I’m always trying to grow the collection behind the scenes because we are one of the two largest university-based collections in the world. And I think that’s a huge feather in TCU’s cap.

I try, because funds are limited, to add things that the collection doesn’t have in great quantity, things that are special. I have a soft spot for Texas meteorites. If a Texas meteorite becomes available, I’m normally going to try and procure it.

Have some meteorites been on Earth for thousands of years or longer?

Yes. They can be very weathered. A lot of the meteorites that are picked up in the desert, you see a lot of rusting in iron because they were formed in an atmosphere pretty much without any oxygen.

Most meteorites are what we call finds, which means someone just happened across them. There are a certain number of falls that occur every year, which means you see it fall and you go and pick it up. Those are highly sought after because they’re pristine, and if they’re of an unusual type, a lot of the time you don’t want them altered by water. So if you can pick them up when they first fall, when there’s no terrestrial contamination, they haven’t been rained upon, that’s really valuable to science.

In 2010, you traveled to Antarctica to search for meteorites. Was the expedition a success?

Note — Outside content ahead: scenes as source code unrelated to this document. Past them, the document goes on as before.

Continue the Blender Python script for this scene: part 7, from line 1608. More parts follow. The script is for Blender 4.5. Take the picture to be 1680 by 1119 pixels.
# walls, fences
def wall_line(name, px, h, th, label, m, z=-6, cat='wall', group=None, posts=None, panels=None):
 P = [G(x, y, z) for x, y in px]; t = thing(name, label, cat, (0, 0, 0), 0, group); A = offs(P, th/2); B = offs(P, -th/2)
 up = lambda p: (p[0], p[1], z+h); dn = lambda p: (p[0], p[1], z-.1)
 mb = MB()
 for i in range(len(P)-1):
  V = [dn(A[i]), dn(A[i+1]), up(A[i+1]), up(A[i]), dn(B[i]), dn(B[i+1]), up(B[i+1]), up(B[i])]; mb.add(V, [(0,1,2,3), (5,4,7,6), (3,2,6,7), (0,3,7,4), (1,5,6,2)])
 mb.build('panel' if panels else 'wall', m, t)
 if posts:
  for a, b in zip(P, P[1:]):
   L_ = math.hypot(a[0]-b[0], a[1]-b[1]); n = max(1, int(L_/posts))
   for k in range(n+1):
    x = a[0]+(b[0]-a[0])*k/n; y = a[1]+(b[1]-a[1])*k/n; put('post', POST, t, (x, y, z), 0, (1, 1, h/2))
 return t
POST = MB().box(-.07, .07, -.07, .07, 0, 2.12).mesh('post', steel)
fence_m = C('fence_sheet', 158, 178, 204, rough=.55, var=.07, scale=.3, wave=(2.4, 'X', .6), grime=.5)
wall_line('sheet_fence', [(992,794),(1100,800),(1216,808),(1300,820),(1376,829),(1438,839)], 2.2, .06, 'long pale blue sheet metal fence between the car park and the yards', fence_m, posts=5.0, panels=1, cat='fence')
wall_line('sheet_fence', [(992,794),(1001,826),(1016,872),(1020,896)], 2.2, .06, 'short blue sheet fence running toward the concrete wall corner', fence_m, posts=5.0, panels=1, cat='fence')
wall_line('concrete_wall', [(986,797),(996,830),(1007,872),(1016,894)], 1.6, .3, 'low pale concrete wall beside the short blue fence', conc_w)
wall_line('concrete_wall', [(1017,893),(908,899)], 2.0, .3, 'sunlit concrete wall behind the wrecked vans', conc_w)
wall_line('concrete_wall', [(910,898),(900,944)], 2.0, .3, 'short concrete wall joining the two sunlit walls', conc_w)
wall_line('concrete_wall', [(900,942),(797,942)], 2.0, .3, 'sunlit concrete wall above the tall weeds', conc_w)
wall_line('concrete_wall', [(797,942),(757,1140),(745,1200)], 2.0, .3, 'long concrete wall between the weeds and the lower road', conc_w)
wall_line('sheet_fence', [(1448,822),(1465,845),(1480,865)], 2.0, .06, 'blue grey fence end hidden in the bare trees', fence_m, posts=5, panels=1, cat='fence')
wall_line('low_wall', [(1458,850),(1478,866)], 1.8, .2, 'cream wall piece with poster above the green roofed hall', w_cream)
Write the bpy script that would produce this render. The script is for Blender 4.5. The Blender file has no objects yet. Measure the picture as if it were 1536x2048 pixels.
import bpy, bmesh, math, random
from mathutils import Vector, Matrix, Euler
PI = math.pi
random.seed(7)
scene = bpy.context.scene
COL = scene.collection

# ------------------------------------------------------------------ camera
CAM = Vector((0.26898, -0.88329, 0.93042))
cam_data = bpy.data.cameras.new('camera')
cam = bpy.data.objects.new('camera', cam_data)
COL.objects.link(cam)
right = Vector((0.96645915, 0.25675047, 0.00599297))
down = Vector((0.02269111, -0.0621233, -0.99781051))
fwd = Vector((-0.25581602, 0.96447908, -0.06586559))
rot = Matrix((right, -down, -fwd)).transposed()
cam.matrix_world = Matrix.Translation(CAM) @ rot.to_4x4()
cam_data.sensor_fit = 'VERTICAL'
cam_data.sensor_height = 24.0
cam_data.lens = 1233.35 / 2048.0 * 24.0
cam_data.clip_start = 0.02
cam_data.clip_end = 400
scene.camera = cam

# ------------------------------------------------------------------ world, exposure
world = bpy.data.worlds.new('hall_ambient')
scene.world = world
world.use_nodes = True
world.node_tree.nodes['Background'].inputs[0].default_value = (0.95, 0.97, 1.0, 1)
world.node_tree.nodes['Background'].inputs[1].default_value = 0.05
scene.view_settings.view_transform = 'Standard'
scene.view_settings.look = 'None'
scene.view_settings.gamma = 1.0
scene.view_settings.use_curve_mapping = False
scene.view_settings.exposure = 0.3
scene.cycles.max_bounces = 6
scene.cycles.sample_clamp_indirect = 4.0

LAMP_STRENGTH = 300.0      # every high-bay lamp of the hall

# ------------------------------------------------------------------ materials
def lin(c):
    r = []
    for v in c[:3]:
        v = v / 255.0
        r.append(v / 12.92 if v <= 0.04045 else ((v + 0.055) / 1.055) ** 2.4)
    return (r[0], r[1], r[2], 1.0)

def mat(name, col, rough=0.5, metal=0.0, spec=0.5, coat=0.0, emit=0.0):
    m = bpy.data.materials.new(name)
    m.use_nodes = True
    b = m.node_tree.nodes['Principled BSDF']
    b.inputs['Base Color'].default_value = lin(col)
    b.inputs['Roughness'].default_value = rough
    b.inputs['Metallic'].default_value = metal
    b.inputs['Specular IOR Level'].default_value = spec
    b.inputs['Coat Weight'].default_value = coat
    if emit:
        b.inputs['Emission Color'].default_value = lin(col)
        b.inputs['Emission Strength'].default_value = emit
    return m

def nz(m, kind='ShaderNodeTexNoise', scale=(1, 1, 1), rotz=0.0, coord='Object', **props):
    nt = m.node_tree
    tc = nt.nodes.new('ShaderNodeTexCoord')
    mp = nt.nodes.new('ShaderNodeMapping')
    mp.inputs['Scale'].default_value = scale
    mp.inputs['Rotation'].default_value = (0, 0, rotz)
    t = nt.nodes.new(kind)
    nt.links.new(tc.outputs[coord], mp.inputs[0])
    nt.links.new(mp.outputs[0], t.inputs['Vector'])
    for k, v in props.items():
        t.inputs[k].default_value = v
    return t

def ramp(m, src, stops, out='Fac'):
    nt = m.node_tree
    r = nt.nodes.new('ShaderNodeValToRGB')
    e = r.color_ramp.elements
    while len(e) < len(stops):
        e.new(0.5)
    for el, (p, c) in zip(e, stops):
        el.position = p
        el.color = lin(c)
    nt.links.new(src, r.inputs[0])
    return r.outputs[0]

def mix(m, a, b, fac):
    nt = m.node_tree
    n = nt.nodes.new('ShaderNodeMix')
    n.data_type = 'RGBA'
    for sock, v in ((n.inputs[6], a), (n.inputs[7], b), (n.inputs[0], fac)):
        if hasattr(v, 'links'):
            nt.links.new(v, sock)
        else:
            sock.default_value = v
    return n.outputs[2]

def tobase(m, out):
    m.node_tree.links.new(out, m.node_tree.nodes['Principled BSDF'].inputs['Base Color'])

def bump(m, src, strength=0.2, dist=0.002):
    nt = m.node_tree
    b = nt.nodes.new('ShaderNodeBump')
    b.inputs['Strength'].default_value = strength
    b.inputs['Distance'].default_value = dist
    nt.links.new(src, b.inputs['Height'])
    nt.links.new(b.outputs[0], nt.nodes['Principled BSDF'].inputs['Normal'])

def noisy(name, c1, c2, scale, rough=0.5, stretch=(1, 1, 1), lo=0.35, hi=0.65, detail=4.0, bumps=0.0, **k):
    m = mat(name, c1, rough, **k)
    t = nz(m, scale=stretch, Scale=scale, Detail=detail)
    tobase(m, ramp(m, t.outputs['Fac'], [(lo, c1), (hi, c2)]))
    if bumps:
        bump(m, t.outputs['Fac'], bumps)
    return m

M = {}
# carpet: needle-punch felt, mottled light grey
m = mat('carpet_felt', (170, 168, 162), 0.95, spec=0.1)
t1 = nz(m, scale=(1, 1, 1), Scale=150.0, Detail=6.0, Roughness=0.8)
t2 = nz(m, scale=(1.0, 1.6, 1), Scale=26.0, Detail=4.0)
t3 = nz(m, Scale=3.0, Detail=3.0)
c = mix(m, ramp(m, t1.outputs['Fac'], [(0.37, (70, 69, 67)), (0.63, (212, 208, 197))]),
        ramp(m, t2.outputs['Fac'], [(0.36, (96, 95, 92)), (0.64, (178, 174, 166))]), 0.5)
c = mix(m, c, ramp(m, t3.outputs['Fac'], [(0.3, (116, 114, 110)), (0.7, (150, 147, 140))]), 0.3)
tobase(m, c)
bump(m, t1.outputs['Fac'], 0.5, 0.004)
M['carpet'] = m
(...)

I spent just under two weeks training in McMurdo [station] and then six weeks camping on the ice — eight of us in the middle of the continent, looking for meteorites.

We found 1,250 meteorites. Antarctica concentrates them for you. When you’re looking in Texas, you’re pretty much looking at where it fell. In Antarctica, anything that falls on the ice sheet is going to get buried in the ice sheet, and we know the direction the ice is moving in, so if you go to an area where the ice is constantly being removed, you’re going to keep exposing new meteorites at the surface.

I’m always trying to grow the collection behind the scenes because we are one of the two largest university-based collections in the world. And I think that’s a huge feather in TCU’s cap.
Rhiannon Mayne, TCU's Oscar and Juanita Monnig Endowed Chair of Meteoritics and Planetary Science

You were holding monthly sessions where anyone could bring in a rock they suspected to be a meteorite. You’ve had to temporarily suspend the sessions but want to resume them, as people came from all over the state for your expert opinion. Why do you think people are fascinated with the idea of holding something that came from space? 

Rhiannon Mayne, associate professor and curator of the Oscar E. Monnig Meteorite Gallery holds a globe of the planet Mars. Photo by Carolyn Cruz

Rhiannon Mayne, associate professor and curator of the Oscar E. Monnig Meteorite Gallery, holds a globe of the planet Mars. Photo by Carolyn Cruz

The unknown is so attractive, and I think it’s also something that harkens back to a lot of people’s childhoods. I have a 4-year-old, and I think [children] see the world slightly differently. A lot of adults never quite lose that attitude for space, which is exciting in a way. There’s still something very thrilling about holding a piece of Mars or holding a piece of the moon and thinking about how astonishing the solar system is.

I have pieces in the collection, lots of the most common types, but they contained the earliest solids that formed in the solar system. Sometimes I have to stop and remind myself what I am surrounded by. I might see these every day, but what is in this cabinet is truly astonishing in the grand scheme of things.

You have been publishing papers on differentiation and meteorites specific to the asteroid Vesta. Where is your research headed next?

I’ve made the shift to try to work on stuff within the collection because it’s so amazing. I basically have a scientific playroom upstairs. As a curator, it’s very easy to log them as, “This is this number; this is that number,” but I’ve started looking at them as, “What questions can this rock answer?”

I just had a master’s student who has gone off to work on a Ph.D. We’re going to be using rocks from the collection in his research to try and answer some really big-scale pictures on the solar system, trying to test some of the models for the formation of our solar system.

One of the things that a lot of people say now is that the planets didn’t form where they are today. So if you look at the giant planets, the idea is that they have migrated from where they initially formed. We’re looking at doing some research on rocks in the asteroid belt to say, “Well, let’s test that. Can we still see patterns that we would have expected in the asteroid belt today?” If we can, that might tell us something about how these planets migrated. If you move something as big as Jupiter around in the solar system, it affects everything.

— Caroline Collier

Editor’s Note: The questions and answers have been edited for clarity and length.